→ Required work: The material below holds pictures; leave them out and reproduce exactly the lines from the one with "Generate a Blender" through the one with "(1.0, 0.98, 0.95))", inclusive.

→ Provided data:
---

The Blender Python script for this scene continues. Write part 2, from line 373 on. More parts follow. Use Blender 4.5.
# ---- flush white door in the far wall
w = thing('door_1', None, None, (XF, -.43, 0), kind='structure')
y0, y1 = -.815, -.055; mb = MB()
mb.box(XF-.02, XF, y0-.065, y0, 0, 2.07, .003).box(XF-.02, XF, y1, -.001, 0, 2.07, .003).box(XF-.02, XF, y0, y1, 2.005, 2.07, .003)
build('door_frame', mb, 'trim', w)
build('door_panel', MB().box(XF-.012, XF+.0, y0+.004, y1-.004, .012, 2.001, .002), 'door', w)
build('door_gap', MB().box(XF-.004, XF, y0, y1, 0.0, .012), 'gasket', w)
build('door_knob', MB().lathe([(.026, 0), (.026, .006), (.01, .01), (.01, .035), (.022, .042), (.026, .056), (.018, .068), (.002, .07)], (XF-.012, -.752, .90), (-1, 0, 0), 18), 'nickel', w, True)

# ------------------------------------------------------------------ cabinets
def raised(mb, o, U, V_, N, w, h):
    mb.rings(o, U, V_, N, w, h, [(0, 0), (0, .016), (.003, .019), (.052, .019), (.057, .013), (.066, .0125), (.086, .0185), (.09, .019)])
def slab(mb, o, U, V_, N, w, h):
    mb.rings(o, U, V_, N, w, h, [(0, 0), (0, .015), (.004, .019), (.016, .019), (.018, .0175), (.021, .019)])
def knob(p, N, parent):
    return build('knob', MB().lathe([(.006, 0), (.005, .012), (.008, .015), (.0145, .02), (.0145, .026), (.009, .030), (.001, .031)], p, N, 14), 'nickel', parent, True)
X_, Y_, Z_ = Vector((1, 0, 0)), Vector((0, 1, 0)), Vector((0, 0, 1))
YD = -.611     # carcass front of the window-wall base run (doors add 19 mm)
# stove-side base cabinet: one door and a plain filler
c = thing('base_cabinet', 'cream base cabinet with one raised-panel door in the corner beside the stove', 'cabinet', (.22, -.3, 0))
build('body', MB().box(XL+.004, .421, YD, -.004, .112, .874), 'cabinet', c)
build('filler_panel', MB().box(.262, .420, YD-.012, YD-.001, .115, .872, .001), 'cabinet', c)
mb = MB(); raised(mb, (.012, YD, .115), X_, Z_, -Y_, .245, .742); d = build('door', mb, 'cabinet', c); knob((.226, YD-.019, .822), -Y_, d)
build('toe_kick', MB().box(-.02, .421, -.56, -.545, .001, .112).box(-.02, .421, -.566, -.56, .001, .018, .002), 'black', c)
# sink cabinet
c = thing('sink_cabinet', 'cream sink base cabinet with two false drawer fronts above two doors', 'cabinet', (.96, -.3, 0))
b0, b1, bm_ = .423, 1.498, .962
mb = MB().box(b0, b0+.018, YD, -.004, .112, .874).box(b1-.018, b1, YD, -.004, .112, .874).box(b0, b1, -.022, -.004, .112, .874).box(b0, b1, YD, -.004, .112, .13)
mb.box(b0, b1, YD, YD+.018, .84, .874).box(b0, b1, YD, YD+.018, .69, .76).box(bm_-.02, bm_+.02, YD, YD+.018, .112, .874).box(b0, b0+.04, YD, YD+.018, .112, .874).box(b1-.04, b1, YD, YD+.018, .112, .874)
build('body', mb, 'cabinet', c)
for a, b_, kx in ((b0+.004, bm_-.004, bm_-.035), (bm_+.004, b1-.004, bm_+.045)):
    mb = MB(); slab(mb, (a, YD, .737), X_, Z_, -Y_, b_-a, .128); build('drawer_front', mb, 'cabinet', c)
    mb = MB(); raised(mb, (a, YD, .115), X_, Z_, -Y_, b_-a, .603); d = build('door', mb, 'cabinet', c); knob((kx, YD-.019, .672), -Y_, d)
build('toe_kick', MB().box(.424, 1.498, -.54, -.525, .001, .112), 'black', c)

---

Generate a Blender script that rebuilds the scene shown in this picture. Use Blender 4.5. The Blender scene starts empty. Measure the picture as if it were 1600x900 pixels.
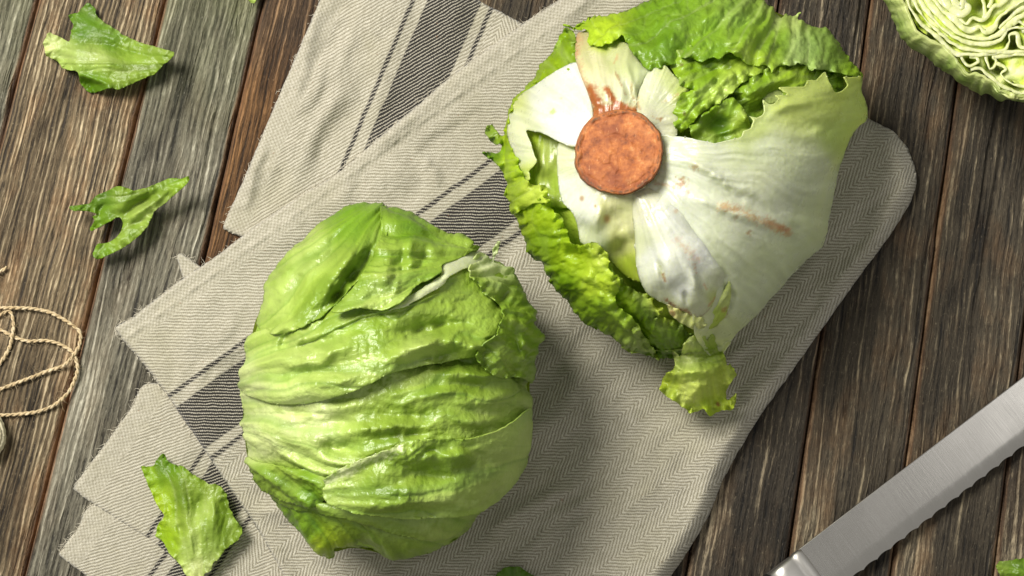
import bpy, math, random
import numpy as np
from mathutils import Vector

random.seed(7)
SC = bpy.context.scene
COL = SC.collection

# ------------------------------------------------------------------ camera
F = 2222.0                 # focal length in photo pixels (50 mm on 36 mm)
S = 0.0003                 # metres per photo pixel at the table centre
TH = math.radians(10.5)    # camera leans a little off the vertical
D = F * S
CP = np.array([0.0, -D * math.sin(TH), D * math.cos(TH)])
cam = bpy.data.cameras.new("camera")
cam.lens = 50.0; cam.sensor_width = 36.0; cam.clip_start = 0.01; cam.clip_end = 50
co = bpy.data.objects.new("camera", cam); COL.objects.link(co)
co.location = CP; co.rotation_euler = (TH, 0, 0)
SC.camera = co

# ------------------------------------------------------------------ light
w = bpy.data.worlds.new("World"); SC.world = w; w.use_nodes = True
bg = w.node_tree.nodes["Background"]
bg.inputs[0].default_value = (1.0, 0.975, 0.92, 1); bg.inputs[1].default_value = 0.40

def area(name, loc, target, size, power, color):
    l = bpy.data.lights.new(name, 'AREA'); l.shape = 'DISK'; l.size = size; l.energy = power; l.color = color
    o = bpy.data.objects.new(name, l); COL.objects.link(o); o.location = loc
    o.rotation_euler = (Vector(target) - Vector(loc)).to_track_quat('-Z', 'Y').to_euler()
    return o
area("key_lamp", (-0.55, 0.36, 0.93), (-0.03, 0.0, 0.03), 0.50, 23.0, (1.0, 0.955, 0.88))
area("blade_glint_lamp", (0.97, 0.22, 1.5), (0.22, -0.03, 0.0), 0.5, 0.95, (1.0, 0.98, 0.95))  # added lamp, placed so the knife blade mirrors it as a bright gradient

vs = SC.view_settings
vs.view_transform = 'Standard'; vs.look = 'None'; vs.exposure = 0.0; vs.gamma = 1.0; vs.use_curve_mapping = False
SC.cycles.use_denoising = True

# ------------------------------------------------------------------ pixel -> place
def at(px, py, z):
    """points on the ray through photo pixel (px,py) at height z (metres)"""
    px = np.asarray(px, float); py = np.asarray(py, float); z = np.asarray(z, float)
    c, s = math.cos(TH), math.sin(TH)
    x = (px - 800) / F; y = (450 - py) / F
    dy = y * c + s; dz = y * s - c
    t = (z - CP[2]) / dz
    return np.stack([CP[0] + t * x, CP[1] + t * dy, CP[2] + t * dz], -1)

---

→ Answer in full:
Generate a Blender script that rebuilds the scene shown in this picture. Use Blender 4.5. The Blender scene starts empty. Measure the picture as if it were 1600x900 pixels.
import bpy, math, random
import numpy as np
from mathutils import Vector

random.seed(7)
SC = bpy.context.scene
COL = SC.collection

# ------------------------------------------------------------------ camera
F = 2222.0                 # focal length in photo pixels (50 mm on 36 mm)
S = 0.0003                 # metres per photo pixel at the table centre
TH = math.radians(10.5)    # camera leans a little off the vertical
D = F * S
CP = np.array([0.0, -D * math.sin(TH), D * math.cos(TH)])
cam = bpy.data.cameras.new("camera")
cam.lens = 50.0; cam.sensor_width = 36.0; cam.clip_start = 0.01; cam.clip_end = 50
co = bpy.data.objects.new("camera", cam); COL.objects.link(co)
co.location = CP; co.rotation_euler = (TH, 0, 0)
SC.camera = co

# ------------------------------------------------------------------ light
w = bpy.data.worlds.new("World"); SC.world = w; w.use_nodes = True
bg = w.node_tree.nodes["Background"]
bg.inputs[0].default_value = (1.0, 0.975, 0.92, 1); bg.inputs[1].default_value = 0.40

def area(name, loc, target, size, power, color):
    l = bpy.data.lights.new(name, 'AREA'); l.shape = 'DISK'; l.size = size; l.energy = power; l.color = color
    o = bpy.data.objects.new(name, l); COL.objects.link(o); o.location = loc
    o.rotation_euler = (Vector(target) - Vector(loc)).to_track_quat('-Z', 'Y').to_euler()
    return o
area("key_lamp", (-0.55, 0.36, 0.93), (-0.03, 0.0, 0.03), 0.50, 23.0, (1.0, 0.955, 0.88))
area("blade_glint_lamp", (0.97, 0.22, 1.5), (0.22, -0.03, 0.0), 0.5, 0.95, (1.0, 0.98, 0.95))  # added lamp, placed so the knife blade mirrors it as a bright gradient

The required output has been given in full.